Sun, December 15, 4:15 to 5:45pm, Hilton Bayfront San Diego, Aqua Salon AB

Session Submission Type: Lightning Session

Abstract

This lightning session focuses on the issue of race, Jewishness, and belonging, including relationships between Jews and Blacks, the experiences of Jews of color, and how Jews have negotiated their position in relation to other racialized groups. The papers in this session are diverse in their geographic coverage (Israel, Poland, U.S., Middle East, South and West Africa, Jamaica), historical periods (pre-WWI, inter-war, 1960s-70s, contemporary) and methodological approaches (literature and history). The session challenges traditional dichotomies such as “Diaspora v. New Jew” or “Eastern v. Western Jew” and considers how Jews have tried to belong to Western civilization and separate from “Eastern-ness” while being rejected by the West or how they have tried to claim kinship with other racially marginalized groups, especially Black communities, and have been rejected by those groups. Conversely, the papers explore how Jews of color have been rejected or viewed with suspicion by white Jews. Several papers consider how gender and sexuality impact representations of “other” Jews, how Jews use racial affiliations and gender performance to prove their national belonging, and how gender and sexuality might be exploited within racially, politically and economically marginalized Jewish groups.

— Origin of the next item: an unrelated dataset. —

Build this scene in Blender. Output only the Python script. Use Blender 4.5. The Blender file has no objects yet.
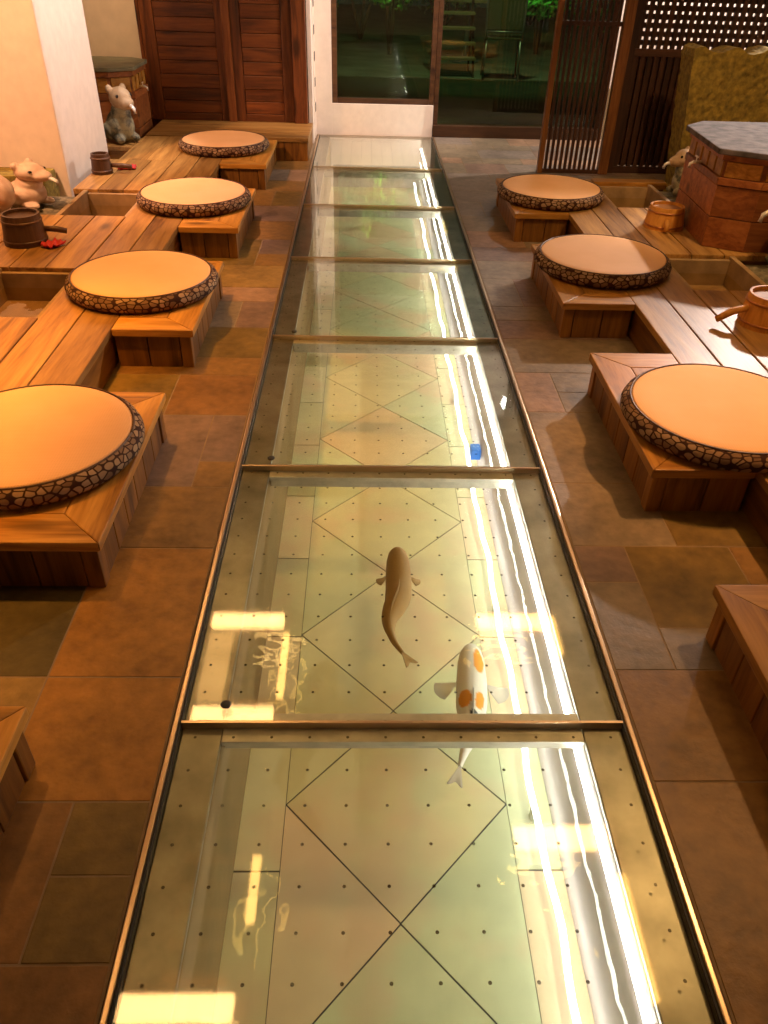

The session begins with the argument (Holler) that African American women’s writing can be utilized to contest the binaries within Israeli literature between “Diaspora and New Jews.” Next, Kozlowska explores representations of Jewish Middle Eastern women in the Polish press to evaluate how Polish Jews attempted to distance themselves from “Eastern-ness” to gain acceptance into “civilization” while being rejected by “the West.” Mora investigates Jewish American male activists’ imagined kinship with black masculinity to access white national belonging. Black activists rejected Jewish claims to kinship because of their perceptions of Jews as oppressors of Palestinians, just as Polish Jews were rejected from belonging in “the West.” Simonson emphasizes the myth of universal Jewish social marginality and solidarity with Black South Africans, while Mirvis articulates women of color’s rejection and inclusion in Jewish communities in Jamaica. In the final paper, Gondek questions how white and Black Jews perceived each other in an urban context (Harlem) in which both were products of transnational immigration, anti-Semitism and racism.